### Information supplied
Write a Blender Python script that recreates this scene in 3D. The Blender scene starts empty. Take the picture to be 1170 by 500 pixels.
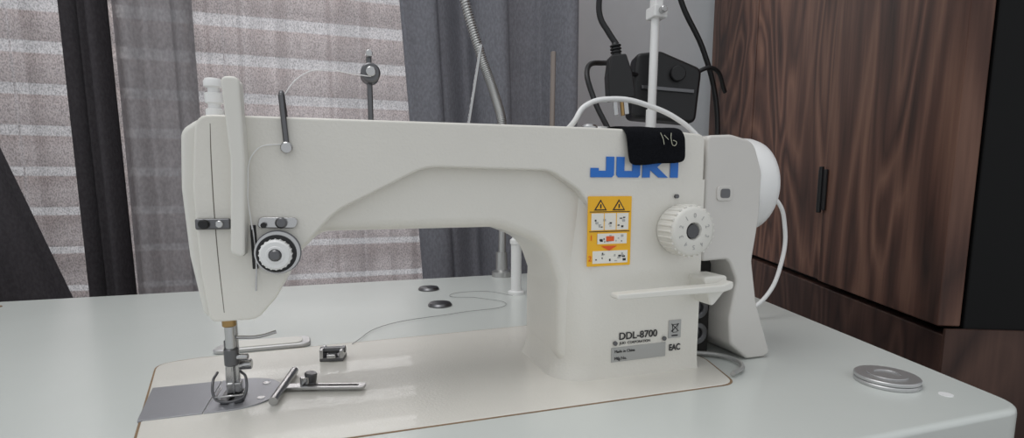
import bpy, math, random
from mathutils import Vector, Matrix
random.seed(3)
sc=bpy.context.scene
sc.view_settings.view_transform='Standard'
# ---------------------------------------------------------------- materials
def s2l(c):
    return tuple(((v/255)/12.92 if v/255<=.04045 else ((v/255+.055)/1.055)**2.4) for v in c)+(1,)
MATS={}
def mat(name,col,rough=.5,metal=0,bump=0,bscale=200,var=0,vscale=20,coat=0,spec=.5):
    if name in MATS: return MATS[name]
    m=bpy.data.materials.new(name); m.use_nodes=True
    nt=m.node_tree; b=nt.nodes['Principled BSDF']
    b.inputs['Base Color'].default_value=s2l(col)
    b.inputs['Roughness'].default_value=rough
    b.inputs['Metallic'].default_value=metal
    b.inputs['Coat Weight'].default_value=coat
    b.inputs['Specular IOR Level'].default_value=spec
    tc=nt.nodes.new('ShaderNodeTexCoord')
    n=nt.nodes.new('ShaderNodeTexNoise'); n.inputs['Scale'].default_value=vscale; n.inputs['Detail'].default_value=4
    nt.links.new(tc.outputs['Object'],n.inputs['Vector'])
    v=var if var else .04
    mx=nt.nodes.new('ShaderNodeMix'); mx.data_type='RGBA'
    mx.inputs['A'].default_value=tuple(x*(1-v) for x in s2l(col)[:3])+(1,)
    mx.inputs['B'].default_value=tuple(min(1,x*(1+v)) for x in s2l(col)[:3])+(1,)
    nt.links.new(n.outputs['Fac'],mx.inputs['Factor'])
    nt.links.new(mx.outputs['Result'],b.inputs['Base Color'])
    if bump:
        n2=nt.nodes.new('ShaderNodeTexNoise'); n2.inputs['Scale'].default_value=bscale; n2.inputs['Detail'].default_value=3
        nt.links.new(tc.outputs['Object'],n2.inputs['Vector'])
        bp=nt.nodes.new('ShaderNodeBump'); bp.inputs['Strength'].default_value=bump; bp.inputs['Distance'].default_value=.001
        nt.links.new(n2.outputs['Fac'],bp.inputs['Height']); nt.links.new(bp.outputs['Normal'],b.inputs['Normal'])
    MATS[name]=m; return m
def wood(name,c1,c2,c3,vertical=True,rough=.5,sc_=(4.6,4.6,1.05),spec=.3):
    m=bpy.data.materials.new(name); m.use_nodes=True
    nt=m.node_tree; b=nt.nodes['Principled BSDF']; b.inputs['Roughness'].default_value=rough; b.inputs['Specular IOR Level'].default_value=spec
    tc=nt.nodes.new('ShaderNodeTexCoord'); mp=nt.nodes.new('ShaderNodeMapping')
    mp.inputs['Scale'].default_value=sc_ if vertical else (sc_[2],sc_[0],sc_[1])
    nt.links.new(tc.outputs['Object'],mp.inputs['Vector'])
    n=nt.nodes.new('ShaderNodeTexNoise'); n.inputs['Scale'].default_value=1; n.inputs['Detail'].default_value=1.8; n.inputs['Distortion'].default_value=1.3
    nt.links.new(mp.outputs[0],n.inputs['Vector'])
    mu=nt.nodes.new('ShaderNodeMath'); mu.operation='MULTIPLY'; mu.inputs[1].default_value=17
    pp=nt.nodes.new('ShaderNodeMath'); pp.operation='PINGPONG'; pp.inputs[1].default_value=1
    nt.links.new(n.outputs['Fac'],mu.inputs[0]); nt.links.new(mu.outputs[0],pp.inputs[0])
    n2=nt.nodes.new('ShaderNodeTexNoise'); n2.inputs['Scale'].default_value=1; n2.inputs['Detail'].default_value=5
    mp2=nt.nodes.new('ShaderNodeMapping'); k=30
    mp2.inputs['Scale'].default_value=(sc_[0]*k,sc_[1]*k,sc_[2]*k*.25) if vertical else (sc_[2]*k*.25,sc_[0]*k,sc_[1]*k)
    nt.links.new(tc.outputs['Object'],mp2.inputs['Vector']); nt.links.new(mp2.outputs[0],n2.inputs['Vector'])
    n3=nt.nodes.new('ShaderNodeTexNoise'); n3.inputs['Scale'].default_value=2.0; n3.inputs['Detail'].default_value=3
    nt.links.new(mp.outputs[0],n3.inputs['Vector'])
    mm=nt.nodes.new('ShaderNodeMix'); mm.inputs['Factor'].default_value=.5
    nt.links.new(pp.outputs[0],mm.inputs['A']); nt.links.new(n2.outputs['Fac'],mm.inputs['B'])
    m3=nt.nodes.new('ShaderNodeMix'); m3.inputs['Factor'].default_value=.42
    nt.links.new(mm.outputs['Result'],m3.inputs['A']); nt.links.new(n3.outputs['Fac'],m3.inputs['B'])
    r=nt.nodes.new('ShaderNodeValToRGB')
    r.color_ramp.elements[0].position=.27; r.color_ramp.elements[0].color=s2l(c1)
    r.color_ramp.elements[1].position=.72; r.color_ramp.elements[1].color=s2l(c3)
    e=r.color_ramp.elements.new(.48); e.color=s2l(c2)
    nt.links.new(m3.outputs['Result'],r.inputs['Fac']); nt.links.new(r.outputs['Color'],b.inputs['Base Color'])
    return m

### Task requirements
Copy the listing word for word, excluding its pictures.

### Problem solution
Write a Blender Python script that recreates this scene in 3D. The Blender scene starts empty. Take the picture to be 1170 by 500 pixels.
import bpy, math, random
from mathutils import Vector, Matrix
random.seed(3)
sc=bpy.context.scene
sc.view_settings.view_transform='Standard'
# ---------------------------------------------------------------- materials
def s2l(c):
    return tuple(((v/255)/12.92 if v/255<=.04045 else ((v/255+.055)/1.055)**2.4) for v in c)+(1,)
MATS={}
def mat(name,col,rough=.5,metal=0,bump=0,bscale=200,var=0,vscale=20,coat=0,spec=.5):
    if name in MATS: return MATS[name]
    m=bpy.data.materials.new(name); m.use_nodes=True
    nt=m.node_tree; b=nt.nodes['Principled BSDF']
    b.inputs['Base Color'].default_value=s2l(col)
    b.inputs['Roughness'].default_value=rough
    b.inputs['Metallic'].default_value=metal
    b.inputs['Coat Weight'].default_value=coat
    b.inputs['Specular IOR Level'].default_value=spec
    tc=nt.nodes.new('ShaderNodeTexCoord')
    n=nt.nodes.new('ShaderNodeTexNoise'); n.inputs['Scale'].default_value=vscale; n.inputs['Detail'].default_value=4
    nt.links.new(tc.outputs['Object'],n.inputs['Vector'])
    v=var if var else .04
    mx=nt.nodes.new('ShaderNodeMix'); mx.data_type='RGBA'
    mx.inputs['A'].default_value=tuple(x*(1-v) for x in s2l(col)[:3])+(1,)
    mx.inputs['B'].default_value=tuple(min(1,x*(1+v)) for x in s2l(col)[:3])+(1,)
    nt.links.new(n.outputs['Fac'],mx.inputs['Factor'])
    nt.links.new(mx.outputs['Result'],b.inputs['Base Color'])
    if bump:
        n2=nt.nodes.new('ShaderNodeTexNoise'); n2.inputs['Scale'].default_value=bscale; n2.inputs['Detail'].default_value=3
        nt.links.new(tc.outputs['Object'],n2.inputs['Vector'])
        bp=nt.nodes.new('ShaderNodeBump'); bp.inputs['Strength'].default_value=bump; bp.inputs['Distance'].default_value=.001
        nt.links.new(n2.outputs['Fac'],bp.inputs['Height']); nt.links.new(bp.outputs['Normal'],b.inputs['Normal'])
    MATS[name]=m; return m
def wood(name,c1,c2,c3,vertical=True,rough=.5,sc_=(4.6,4.6,1.05),spec=.3):
    m=bpy.data.materials.new(name); m.use_nodes=True
    nt=m.node_tree; b=nt.nodes['Principled BSDF']; b.inputs['Roughness'].default_value=rough; b.inputs['Specular IOR Level'].default_value=spec
    tc=nt.nodes.new('ShaderNodeTexCoord'); mp=nt.nodes.new('ShaderNodeMapping')
    mp.inputs['Scale'].default_value=sc_ if vertical else (sc_[2],sc_[0],sc_[1])
    nt.links.new(tc.outputs['Object'],mp.inputs['Vector'])
    n=nt.nodes.new('ShaderNodeTexNoise'); n.inputs['Scale'].default_value=1; n.inputs['Detail'].default_value=1.8; n.inputs['Distortion'].default_value=1.3
    nt.links.new(mp.outputs[0],n.inputs['Vector'])
    mu=nt.nodes.new('ShaderNodeMath'); mu.operation='MULTIPLY'; mu.inputs[1].default_value=17
    pp=nt.nodes.new('ShaderNodeMath'); pp.operation='PINGPONG'; pp.inputs[1].default_value=1
    nt.links.new(n.outputs['Fac'],mu.inputs[0]); nt.links.new(mu.outputs[0],pp.inputs[0])
    n2=nt.nodes.new('ShaderNodeTexNoise'); n2.inputs['Scale'].default_value=1; n2.inputs['Detail'].default_value=5
    mp2=nt.nodes.new('ShaderNodeMapping'); k=30
    mp2.inputs['Scale'].default_value=(sc_[0]*k,sc_[1]*k,sc_[2]*k*.25) if vertical else (sc_[2]*k*.25,sc_[0]*k,sc_[1]*k)
    nt.links.new(tc.outputs['Object'],mp2.inputs['Vector']); nt.links.new(mp2.outputs[0],n2.inputs['Vector'])
    n3=nt.nodes.new('ShaderNodeTexNoise'); n3.inputs['Scale'].default_value=2.0; n3.inputs['Detail'].default_value=3
    nt.links.new(mp.outputs[0],n3.inputs['Vector'])
    mm=nt.nodes.new('ShaderNodeMix'); mm.inputs['Factor'].default_value=.5
    nt.links.new(pp.outputs[0],mm.inputs['A']); nt.links.new(n2.outputs['Fac'],mm.inputs['B'])
    m3=nt.nodes.new('ShaderNodeMix'); m3.inputs['Factor'].default_value=.42
    nt.links.new(mm.outputs['Result'],m3.inputs['A']); nt.links.new(n3.outputs['Fac'],m3.inputs['B'])
    r=nt.nodes.new('ShaderNodeValToRGB')
    r.color_ramp.elements[0].position=.27; r.color_ramp.elements[0].color=s2l(c1)
    r.color_ramp.elements[1].position=.72; r.color_ramp.elements[1].color=s2l(c3)
    e=r.color_ramp.elements.new(.48); e.color=s2l(c2)
    nt.links.new(m3.outputs['Result'],r.inputs['Fac']); nt.links.new(r.outputs['Color'],b.inputs['Base Color'])
    return m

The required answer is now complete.